October 6, 2009 by  

The stock market surged for the second straight day in early trading on Tuesday, as the market is hoping to pull itself up for the month of October. Investors are piling back into equities, following a 600 point sell off over the last three weeks. In early trading on Tuesday, stocks jumped over 100 pts, looking to post consecutive 100pt increases in the Dow for the first time in the last thirty days. The market appears to be refocusing on corporate earnings, analyst upgrades and potential policy changes that could spur additional job creation.

Mortgage rates started the day moving higher. Bond yields have moved up slightly over the last week, following the sharp drop in yields as the market rebalanced during the recent stock market sell off. Yields on the Governments Ten Year Treasury Bond, have moved up approximately ten basis points and were hovering near 3.25% on Tuesday. The upward move in yields has lifted fixed mortgage rates on thirty year loan terms back above five percent with most national mortgage lenders. Fifteen year fixed rate mortgage loans remain below five percent, and you can pay points on either loan program to bring your interest rate lower. There remains little immediate concern for a spike with mortgage rates and all indications point to long term rates remaining at or around their current levels for the balance of the month of October. Historically, October has been a bearish month for the equity markets, which tend to help keep October mortgage rates attractive.
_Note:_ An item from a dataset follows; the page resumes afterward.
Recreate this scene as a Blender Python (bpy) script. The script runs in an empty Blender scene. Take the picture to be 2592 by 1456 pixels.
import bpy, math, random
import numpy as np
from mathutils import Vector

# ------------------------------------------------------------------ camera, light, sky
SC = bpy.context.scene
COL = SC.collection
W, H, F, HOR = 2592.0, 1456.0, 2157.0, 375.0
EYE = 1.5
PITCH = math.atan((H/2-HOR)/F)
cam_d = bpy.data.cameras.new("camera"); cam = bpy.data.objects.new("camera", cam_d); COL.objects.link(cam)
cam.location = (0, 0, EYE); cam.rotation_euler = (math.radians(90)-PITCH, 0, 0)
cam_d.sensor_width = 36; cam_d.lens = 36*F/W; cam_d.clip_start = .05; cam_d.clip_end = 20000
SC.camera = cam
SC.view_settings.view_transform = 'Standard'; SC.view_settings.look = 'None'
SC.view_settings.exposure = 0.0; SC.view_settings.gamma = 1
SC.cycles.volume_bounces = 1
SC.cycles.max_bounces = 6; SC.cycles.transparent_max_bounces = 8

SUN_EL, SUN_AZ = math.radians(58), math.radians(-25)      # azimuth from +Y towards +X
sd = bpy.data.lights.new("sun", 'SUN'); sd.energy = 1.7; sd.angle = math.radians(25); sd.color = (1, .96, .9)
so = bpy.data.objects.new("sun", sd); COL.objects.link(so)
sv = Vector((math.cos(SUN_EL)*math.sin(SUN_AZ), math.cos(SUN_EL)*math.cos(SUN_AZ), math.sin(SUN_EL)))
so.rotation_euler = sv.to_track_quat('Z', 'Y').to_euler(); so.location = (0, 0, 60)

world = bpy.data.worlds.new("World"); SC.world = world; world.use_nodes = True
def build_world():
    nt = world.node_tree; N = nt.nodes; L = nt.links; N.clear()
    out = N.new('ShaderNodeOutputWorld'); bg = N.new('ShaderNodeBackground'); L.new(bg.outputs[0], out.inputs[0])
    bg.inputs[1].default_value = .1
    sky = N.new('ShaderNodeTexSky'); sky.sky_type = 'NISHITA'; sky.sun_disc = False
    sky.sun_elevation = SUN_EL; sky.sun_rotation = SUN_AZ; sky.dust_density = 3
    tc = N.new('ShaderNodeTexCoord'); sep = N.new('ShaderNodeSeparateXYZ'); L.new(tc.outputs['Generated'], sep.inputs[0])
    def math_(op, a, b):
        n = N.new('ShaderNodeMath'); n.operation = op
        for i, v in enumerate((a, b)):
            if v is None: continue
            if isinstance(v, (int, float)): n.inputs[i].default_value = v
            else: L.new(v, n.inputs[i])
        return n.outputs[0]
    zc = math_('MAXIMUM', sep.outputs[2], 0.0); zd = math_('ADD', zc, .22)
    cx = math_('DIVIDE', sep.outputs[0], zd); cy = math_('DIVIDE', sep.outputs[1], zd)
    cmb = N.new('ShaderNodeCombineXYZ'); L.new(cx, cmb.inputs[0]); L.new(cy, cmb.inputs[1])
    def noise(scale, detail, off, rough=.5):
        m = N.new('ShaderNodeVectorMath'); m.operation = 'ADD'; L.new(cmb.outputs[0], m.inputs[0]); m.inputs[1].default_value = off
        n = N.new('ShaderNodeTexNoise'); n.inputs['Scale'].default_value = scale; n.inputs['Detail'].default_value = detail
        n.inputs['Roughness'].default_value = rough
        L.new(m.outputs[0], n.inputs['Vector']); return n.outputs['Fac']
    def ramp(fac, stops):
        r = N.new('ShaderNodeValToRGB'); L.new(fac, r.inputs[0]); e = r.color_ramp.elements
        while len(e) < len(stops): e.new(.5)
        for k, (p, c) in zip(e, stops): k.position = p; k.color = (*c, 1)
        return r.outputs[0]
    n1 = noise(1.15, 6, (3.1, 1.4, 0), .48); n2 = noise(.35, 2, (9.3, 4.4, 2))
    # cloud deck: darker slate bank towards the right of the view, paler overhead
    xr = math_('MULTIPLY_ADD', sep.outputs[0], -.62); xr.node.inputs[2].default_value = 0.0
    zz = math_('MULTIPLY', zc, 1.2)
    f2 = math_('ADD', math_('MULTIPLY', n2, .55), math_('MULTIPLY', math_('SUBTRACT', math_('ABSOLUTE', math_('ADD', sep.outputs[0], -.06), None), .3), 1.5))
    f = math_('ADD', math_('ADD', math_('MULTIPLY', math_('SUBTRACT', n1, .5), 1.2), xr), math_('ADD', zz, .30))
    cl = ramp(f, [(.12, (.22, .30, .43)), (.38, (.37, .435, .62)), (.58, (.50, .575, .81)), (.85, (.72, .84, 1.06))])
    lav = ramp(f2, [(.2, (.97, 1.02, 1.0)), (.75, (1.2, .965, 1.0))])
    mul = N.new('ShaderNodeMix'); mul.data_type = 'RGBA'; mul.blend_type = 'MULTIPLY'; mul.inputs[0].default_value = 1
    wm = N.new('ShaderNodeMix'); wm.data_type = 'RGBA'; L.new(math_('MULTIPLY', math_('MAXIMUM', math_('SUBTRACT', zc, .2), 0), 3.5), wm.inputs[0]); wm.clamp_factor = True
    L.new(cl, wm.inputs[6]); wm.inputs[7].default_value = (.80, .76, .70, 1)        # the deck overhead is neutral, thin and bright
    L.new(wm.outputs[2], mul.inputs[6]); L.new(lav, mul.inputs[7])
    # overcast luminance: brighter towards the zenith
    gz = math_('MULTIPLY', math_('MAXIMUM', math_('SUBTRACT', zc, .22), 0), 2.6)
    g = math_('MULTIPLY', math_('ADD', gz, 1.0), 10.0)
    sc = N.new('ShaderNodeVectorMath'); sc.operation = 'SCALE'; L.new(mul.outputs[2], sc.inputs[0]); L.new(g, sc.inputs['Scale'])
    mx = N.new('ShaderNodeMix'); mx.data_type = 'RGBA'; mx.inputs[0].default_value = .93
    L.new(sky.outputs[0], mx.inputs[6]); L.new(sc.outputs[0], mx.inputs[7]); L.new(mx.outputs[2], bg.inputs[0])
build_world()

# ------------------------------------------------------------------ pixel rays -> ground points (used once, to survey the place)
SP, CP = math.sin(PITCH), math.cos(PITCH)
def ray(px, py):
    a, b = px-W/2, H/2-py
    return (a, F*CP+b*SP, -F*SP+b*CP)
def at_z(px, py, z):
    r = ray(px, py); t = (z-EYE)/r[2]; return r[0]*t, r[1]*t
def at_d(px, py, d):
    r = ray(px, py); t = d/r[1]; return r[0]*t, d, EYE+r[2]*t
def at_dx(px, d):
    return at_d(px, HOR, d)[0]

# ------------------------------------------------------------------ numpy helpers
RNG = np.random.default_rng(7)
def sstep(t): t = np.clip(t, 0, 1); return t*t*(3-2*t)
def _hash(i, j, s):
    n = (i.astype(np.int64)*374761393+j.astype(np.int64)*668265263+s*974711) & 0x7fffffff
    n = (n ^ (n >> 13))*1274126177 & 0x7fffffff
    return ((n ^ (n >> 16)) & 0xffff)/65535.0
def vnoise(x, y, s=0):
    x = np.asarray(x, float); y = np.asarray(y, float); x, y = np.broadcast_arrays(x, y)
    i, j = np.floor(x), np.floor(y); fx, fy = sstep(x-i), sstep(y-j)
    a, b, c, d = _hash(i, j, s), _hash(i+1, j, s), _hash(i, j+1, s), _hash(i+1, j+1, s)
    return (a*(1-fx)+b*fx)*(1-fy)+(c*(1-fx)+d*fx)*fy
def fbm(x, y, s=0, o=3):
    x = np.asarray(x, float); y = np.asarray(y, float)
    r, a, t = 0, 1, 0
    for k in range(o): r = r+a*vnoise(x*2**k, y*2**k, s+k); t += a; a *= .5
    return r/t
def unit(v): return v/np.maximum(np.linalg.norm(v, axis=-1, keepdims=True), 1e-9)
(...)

Today, investors are clearly looking at all of the corporate headlines and a series of upgrades in the financial sector from Goldman Sachs. The market is somewhat light on news with AIG back in the news. The beleaguered insurance company could finalize a deal to sell of an Asian based insurance entity over the next two weeks, provided a bit more capital as it works to repay the government and taxpayers.

The International markets have helped to influence the U.S. stock market this week as well. News from Great Britain that home prices have increased for the third consecutive month is great news for investors who are in international real estate funds, and a good sign for the global secondary market that invests in mortgage backed bonds. The other key headline for the day is the continued drop in value of the U.S. dollar and the historic rise of gold. Gold futures have now surpassed $1035 per ounce, a historic move up considering equities have also moved higher this week.

News from Washington policymakers has also been viewed positively by the markets today. Following last weeks dismal job report, there is growing pressure that the government will need to put additional resources to work towards creating jobs. There are early indications that the government would likely look towards tax cuts or potential spending programs, but no guarantees of another round of stimulus for the economy. To date, the governments focus to emphasize infrastructure spending (roads, bridges, etc) has yet to trickle through to the balance of the economy. The government has a number of issues in focus including health card and reform of the financial system, and has yet to make good on any of the early campaign promises and is facing more and more political pressure on a daily basis from both sides of the aisle.